Fourth Quarter 2017 Results
Net sales for the quarter ended Dec. 31, 2017, were $895 million, an increase of 18% compared with $758 million in the prior year period. The increase in reported net sales was primarily driven by the pass-through of higher raw material costs and broad-based volume gains throughout the entire portfolio with significant gains in base epoxy resins, Versatic™ Acids and Derivatives, the company’s global forest product resins and formaldehyde, and oilfield proppants businesses.
Segment EBITDA for the quarter ended Dec. 31, 2017, was $74 million, an increase of 7% compared with the prior-year period. Fourth quarter 2017 results were driven by growth in base epoxy resins, North America and Latin America forest product resins and global formaldehyde businesses, and phenolic specialty resins. Excluding $4 million of insurance proceeds in the prior year period related to the Versatic Acids and Derivatives business that did not reoccur, fourth quarter 2017 Segment EBITDA increased 14%.
Fiscal Year 2017 Results
Net sales for the year ended Dec. 31, 2017, were $3.6 billion, an increase of 4% compared with $3.4 billion in the prior year period. The increase in reported net sales was primarily driven by volume gains in base epoxy resins, Versatic Acids and Derivatives, global forest product resins and formaldehyde, and oilfield proppants businesses. Net sales increased 10% when adjusting for recent divestitures.
Segment EBITDA for the year ended Dec. 31, 2017, was $365 million, a decrease of 16% compared with the prior year period, or 9%, when adjusted for divestitures. In fiscal year 2017, growth in the company’s base epoxy resins and global forest product businesses partially offset declines in its specialty epoxy business.
Global Restructuring Programs
In 2017, the company achieved approximately $26 million of cost savings, including reductions in selling, general and administrative (SG&A) expenses and targeted site rationalizations. In addition, Hexion recently identified approximately $40 million in additional structural cost savings with approximately 90% of the savings related to headcount reductions. As of Dec. 31, 2017, Hexion had $50 million of total in-process cost savings comprised of $12 million in SG&A savings and $38 million in manufacturing savings. The company has taken the majority of the actions, and the impact will be essentially realized over the next 12 months.
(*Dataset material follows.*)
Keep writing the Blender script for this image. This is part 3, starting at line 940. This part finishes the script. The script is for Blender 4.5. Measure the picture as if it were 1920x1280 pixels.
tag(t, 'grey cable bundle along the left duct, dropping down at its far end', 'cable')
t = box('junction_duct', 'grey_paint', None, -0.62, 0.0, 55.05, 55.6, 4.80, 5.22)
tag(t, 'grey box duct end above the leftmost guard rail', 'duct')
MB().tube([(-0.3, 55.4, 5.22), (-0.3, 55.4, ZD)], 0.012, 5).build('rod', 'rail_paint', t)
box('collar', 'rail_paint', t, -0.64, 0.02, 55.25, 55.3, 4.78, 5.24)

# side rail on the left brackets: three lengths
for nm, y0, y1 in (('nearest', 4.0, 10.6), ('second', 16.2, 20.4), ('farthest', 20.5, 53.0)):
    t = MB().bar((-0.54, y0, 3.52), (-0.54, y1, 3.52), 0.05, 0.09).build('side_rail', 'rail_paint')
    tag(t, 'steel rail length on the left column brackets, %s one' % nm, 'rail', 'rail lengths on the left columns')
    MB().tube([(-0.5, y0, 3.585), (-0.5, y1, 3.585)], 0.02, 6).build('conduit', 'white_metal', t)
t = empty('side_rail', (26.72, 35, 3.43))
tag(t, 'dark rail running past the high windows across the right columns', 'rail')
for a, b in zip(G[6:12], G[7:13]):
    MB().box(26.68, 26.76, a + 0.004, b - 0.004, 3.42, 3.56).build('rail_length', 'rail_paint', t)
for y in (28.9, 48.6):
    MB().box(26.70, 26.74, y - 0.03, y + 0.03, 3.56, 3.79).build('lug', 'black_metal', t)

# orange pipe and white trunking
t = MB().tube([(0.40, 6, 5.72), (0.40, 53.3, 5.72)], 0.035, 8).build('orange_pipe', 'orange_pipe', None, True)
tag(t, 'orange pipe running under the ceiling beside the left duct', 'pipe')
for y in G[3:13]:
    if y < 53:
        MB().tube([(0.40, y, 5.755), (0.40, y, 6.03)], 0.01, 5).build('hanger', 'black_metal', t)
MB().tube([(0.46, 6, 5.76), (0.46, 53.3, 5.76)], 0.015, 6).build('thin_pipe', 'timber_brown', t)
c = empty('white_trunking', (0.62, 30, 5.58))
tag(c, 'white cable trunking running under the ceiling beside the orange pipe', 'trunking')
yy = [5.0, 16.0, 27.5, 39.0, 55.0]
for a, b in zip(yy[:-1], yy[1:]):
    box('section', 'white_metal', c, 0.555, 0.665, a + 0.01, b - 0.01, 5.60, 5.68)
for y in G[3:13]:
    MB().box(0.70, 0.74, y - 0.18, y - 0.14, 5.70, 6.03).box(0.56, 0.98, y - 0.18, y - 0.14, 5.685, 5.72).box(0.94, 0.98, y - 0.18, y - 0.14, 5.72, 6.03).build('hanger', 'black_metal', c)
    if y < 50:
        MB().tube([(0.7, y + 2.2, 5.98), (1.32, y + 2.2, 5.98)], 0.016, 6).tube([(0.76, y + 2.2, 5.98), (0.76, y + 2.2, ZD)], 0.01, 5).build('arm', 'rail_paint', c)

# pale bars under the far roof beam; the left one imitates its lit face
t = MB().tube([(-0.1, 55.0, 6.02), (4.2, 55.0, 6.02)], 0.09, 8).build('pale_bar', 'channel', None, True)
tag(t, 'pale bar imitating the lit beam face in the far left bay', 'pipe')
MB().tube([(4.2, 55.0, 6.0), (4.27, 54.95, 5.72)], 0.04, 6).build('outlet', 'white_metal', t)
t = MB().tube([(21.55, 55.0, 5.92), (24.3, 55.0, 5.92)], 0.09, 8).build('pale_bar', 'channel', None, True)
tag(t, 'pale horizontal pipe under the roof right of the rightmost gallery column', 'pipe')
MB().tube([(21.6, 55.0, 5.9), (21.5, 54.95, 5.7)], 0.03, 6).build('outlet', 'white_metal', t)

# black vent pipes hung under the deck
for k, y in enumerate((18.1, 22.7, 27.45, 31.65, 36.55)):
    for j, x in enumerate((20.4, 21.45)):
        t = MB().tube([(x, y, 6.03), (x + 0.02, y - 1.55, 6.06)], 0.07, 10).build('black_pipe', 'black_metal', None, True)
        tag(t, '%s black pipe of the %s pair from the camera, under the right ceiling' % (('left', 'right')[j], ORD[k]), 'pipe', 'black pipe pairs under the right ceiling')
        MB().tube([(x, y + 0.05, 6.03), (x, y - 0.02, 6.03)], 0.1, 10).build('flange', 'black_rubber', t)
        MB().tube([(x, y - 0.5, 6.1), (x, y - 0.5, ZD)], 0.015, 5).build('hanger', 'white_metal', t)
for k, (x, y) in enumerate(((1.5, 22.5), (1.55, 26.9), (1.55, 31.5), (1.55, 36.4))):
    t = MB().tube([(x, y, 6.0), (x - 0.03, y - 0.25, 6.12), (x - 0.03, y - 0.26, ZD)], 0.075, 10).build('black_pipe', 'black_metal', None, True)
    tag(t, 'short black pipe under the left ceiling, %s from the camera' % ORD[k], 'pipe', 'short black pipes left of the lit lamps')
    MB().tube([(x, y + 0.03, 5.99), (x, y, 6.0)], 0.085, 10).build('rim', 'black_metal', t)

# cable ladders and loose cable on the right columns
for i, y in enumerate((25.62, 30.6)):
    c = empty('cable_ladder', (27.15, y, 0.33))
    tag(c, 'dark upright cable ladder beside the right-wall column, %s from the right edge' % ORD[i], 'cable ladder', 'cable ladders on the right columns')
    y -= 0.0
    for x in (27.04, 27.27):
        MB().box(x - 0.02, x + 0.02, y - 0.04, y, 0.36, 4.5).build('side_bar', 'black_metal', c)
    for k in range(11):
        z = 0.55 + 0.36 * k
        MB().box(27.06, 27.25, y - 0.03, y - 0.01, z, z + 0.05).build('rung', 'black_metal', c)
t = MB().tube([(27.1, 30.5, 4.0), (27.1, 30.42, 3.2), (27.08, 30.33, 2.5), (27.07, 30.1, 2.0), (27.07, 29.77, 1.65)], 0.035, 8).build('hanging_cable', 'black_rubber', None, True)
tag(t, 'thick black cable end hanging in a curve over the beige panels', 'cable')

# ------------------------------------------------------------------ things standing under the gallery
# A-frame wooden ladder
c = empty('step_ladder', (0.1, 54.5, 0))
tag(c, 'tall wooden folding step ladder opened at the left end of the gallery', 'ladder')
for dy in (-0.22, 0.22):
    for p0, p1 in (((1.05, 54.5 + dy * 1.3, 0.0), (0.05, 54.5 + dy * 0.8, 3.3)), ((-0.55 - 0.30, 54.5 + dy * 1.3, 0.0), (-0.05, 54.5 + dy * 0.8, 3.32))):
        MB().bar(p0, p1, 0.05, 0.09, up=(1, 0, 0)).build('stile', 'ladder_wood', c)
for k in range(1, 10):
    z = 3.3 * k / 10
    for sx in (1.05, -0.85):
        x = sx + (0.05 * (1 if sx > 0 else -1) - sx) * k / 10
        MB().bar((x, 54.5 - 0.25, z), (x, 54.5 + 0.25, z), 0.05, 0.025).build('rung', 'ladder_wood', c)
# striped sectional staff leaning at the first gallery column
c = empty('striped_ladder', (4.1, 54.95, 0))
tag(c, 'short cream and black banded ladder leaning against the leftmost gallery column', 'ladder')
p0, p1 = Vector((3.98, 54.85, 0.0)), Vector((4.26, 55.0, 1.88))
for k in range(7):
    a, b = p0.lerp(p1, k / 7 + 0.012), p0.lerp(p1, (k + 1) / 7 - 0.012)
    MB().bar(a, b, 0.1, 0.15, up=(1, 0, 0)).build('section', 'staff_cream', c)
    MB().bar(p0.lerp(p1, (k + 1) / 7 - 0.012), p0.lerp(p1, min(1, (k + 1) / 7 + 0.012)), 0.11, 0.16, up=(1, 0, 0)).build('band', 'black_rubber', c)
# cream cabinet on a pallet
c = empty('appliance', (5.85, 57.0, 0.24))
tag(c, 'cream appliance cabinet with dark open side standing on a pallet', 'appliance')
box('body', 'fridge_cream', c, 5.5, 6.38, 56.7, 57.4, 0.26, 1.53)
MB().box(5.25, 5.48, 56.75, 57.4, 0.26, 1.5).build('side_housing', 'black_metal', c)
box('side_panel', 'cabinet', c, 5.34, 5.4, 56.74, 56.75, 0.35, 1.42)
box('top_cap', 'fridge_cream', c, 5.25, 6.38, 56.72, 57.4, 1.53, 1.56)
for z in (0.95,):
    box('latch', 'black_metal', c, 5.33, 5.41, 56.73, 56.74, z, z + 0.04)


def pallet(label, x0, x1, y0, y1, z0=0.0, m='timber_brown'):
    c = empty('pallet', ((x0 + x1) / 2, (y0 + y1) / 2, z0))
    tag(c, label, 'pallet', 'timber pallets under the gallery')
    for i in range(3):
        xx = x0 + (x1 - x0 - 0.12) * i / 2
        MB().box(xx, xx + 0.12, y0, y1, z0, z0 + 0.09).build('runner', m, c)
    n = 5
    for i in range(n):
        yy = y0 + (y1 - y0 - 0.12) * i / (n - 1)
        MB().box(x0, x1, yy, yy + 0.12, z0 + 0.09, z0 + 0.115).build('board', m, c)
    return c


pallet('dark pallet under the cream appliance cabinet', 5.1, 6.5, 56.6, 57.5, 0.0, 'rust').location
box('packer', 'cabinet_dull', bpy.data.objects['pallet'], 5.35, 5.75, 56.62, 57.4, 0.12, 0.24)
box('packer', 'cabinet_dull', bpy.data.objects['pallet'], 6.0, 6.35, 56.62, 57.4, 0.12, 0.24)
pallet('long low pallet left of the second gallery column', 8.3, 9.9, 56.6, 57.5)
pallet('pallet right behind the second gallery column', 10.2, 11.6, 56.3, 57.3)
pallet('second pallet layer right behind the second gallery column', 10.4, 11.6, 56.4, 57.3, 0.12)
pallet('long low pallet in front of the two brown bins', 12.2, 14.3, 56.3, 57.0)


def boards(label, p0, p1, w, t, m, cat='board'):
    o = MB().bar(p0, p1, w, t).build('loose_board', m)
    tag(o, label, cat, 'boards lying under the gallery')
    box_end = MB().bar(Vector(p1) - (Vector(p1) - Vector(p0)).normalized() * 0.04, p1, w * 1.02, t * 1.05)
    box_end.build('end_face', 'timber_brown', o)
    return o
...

Portfolio Optimization Initiatives
Hexion continues to position itself for profitable growth by strategically managing its portfolio. In January 2018, Hexion announced that it sold its ATG business to MÜNZING CHEMIE GmbH. The company received approximately $50 million in proceeds from the transaction. Hexion will use the sale proceeds for general corporate purposes.
In addition, Hexion has initiated a process for the sale of a portion of its Epoxy, Phenolic and Coatings Resins Segment. The company expects that sale proceeds will be used to reduce its debt.